Associativity of concatenation of closed curves from $I$ to some topological spaces $X$

Question

I'm looking for some example of closed curve such that $f*(g*h)=(f*g)*h,$ in some topological space $X$.

I tried to use $X$ like the Sierpinski space, but I can't find such closed curve.

Answer 1

It depends on your definition of $f * g$ (indeed for Moore loops every triplet satisfies the equation), but let's use the most common definition: for $f, g : [0,1] \to X$, $$(f*g)(t) := \begin{cases} f(2t), & 0 \le t \le \frac{1}{2}; \\ g(2t-1), & \frac{1}{2} \le t \le 1. \end{cases}$$

If you allow your space to not be Hausdorff, weird things can happen. Let $X = \{0,1\}$ with the indiscrete topology (ie. the only open sets are $\emptyset$ and $X$). Let $f = g = h = \gamma : I \to X$ be defined by $$\gamma(t) = \begin{cases} 1, & t = p/2^n \text{ for some } p \in \mathbb{N}; \\ 0, & \text{otherwise}. \end{cases}$$

This is continuous because every map to an indiscrete space is continuous. And you can check directly from the definition that $\gamma*(\gamma*\gamma) = (\gamma*\gamma)*\gamma$ (simply because $x$ is a dyadic number iff $2x$ is iff $2x - 1$ is), but of course $\gamma$ isn't the constant loop.

---

However, when your space is Hausdorff, the situation is considerably simpler. The condition $(f*g)*h = f*(g*h)$ pointwise (ie. you literally have $((f*g)*h)(t) = (f*(g*h))(t)$ for all $t$) is equivalent to $$f = f*g \text{ and } h = g*h,$$ just by inspecting the definition.

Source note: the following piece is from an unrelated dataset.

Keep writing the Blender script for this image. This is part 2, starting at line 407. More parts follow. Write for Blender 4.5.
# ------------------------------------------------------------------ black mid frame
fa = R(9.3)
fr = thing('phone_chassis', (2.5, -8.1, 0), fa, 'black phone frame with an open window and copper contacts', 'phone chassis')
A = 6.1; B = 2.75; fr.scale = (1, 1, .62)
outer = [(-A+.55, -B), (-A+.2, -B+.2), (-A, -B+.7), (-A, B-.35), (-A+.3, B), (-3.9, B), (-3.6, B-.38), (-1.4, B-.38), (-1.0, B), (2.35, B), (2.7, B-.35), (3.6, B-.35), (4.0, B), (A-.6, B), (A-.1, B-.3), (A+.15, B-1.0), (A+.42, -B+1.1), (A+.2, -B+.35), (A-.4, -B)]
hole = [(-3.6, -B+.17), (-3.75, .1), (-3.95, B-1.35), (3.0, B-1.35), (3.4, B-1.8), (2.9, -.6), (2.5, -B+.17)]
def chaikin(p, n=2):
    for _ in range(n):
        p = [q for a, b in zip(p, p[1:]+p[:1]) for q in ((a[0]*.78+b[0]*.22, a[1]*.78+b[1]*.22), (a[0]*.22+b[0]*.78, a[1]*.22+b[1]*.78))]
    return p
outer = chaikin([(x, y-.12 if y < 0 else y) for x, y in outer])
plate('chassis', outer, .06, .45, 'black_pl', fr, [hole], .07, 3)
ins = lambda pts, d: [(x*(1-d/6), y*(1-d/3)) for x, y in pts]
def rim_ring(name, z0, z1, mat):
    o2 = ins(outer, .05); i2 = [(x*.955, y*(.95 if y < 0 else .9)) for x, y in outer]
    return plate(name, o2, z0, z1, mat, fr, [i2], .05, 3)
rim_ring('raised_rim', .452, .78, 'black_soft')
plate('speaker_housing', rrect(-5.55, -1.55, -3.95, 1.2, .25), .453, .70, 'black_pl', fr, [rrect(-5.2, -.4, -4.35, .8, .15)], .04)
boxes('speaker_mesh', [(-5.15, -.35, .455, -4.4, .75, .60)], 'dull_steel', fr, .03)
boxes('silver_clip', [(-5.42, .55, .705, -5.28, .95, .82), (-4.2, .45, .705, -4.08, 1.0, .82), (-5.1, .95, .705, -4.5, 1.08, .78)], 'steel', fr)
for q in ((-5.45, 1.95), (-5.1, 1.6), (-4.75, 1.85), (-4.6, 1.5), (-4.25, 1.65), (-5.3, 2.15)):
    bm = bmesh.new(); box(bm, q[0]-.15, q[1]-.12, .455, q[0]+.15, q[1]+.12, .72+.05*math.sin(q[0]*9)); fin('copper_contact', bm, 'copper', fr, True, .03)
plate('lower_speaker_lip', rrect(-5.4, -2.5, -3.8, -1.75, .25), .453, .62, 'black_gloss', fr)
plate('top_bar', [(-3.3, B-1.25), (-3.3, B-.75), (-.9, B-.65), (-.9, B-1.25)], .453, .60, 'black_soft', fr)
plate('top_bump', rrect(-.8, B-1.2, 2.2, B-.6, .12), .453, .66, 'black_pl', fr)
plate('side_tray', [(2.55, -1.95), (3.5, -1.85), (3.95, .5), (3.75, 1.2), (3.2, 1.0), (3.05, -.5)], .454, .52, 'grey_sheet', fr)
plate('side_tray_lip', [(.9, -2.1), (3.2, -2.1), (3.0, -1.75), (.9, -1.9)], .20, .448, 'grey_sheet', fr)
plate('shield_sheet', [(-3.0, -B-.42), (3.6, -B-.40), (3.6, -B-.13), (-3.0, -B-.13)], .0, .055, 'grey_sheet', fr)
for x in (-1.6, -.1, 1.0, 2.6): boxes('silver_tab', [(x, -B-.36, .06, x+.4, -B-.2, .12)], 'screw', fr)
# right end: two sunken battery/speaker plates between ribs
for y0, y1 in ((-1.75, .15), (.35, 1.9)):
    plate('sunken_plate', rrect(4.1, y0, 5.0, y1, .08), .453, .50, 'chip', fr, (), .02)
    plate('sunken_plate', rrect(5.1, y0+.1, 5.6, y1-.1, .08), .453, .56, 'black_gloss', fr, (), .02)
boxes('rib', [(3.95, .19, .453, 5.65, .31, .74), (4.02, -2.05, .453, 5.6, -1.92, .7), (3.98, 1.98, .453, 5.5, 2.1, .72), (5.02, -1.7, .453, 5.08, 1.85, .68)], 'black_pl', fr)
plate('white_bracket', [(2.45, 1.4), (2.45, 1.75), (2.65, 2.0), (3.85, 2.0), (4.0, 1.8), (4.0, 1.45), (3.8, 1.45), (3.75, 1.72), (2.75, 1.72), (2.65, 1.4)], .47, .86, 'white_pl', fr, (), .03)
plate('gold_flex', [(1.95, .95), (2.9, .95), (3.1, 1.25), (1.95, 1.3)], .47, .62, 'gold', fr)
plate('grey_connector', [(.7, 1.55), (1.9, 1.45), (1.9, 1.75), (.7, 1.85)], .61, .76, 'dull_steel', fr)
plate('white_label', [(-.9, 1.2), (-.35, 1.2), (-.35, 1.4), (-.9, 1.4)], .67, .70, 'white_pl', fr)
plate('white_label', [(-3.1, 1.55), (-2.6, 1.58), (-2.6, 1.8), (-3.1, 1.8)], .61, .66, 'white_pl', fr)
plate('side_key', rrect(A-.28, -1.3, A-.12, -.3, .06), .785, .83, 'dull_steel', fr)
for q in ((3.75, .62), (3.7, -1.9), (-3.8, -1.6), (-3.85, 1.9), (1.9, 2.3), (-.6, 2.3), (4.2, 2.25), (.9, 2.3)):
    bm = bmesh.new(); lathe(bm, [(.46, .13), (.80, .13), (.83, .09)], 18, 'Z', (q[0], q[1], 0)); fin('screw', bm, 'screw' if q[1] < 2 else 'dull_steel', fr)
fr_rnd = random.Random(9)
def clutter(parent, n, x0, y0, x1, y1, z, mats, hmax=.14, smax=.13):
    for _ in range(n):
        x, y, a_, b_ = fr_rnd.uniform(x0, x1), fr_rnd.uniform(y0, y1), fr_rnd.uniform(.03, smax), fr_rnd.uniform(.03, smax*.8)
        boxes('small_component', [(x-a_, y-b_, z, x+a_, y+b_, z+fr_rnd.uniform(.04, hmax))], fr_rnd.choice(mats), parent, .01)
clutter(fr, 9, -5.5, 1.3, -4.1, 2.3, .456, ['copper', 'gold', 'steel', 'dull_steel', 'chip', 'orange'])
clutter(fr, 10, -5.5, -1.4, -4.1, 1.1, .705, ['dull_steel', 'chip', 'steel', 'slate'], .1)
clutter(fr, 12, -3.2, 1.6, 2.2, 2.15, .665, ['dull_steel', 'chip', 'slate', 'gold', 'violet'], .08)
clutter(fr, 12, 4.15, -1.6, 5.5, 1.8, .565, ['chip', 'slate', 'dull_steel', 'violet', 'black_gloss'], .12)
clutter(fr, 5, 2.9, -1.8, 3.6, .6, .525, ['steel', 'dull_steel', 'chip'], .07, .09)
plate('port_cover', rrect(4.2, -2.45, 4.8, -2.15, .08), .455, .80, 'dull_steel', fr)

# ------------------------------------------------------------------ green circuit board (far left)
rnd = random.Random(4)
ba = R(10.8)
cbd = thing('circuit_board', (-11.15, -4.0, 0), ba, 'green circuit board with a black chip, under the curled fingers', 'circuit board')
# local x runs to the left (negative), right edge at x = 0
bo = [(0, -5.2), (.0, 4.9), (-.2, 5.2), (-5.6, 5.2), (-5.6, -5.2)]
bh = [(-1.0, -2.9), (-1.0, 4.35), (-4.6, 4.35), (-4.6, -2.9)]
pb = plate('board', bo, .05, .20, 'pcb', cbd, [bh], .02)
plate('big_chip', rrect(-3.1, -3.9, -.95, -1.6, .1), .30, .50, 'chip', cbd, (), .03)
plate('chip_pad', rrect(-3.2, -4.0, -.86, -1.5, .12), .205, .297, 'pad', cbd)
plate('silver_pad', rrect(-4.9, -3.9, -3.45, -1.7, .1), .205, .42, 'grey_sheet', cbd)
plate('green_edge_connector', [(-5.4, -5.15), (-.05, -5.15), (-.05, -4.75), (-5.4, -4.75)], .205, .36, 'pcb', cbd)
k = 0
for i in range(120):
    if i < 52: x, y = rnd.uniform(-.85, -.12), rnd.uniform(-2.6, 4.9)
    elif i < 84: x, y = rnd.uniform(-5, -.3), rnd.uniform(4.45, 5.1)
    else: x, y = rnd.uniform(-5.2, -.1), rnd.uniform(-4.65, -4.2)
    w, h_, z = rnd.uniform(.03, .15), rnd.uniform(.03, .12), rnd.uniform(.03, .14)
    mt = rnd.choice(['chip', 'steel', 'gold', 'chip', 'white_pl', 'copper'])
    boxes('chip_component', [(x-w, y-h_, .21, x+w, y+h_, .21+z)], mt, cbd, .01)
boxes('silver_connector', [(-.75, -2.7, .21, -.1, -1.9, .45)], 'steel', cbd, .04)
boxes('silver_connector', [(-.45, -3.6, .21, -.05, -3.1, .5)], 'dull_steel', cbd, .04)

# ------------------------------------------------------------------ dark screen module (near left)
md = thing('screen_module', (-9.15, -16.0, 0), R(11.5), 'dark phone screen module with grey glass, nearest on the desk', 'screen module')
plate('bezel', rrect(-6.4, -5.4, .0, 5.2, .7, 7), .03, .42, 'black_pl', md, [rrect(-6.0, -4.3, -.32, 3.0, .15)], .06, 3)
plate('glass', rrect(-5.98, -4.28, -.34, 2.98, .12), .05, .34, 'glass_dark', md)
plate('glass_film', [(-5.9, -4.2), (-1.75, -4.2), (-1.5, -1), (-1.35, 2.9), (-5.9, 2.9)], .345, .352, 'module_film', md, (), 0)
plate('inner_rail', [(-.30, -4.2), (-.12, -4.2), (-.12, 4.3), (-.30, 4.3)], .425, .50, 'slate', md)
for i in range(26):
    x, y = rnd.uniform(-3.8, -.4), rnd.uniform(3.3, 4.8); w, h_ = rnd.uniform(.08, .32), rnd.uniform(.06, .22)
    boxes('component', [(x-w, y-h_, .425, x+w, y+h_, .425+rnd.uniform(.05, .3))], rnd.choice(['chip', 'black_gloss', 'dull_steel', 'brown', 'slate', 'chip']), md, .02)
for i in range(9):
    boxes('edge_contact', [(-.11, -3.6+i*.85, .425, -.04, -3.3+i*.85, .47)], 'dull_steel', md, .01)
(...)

So when is it possible to have $f = f*g$ for example? Let $t \in [0,1]$, then: $$f\left(\frac{t+1}{2}\right) = (f * g)\left(\frac{t+1}{2}\right) = g(t).$$

But then $f = f*g = (f*g)*g$, so $f\left(\frac{t+1}{4}\right)$ is again equal to $g(t)$. Here is a picture if it can help:

By induction, $$g(t) = f\left(\frac{t+1}{2^n}\right),$$ which converges to $f(0)$ (remember that $f$ is continuous). Thus $g$ is the constant loop, if your space is Hausdorff (because a sequence can only have one limit). Now using again the same trick $f = f*g = (f*g)*g = \dots$, you can deduce that $f(t) = f(1)$ for all $t$ (divide $[0,1]$ into intervals of the type $(1/2^{n+1}, 1/2^n]$). Thus $f$ is the constant loop too.

The same argument (with minor modifications) shows that $h = g*h \implies h = \text{cst}$. In conclusion, the only triplet of loops $(f,g,h)$ such that $f*(g*h) = (f*g)*h$ "on the nose" is the triplet $(\text{cst}, \text{cst}, \text{cst})$ of three constant loops if your space is Hausdorff.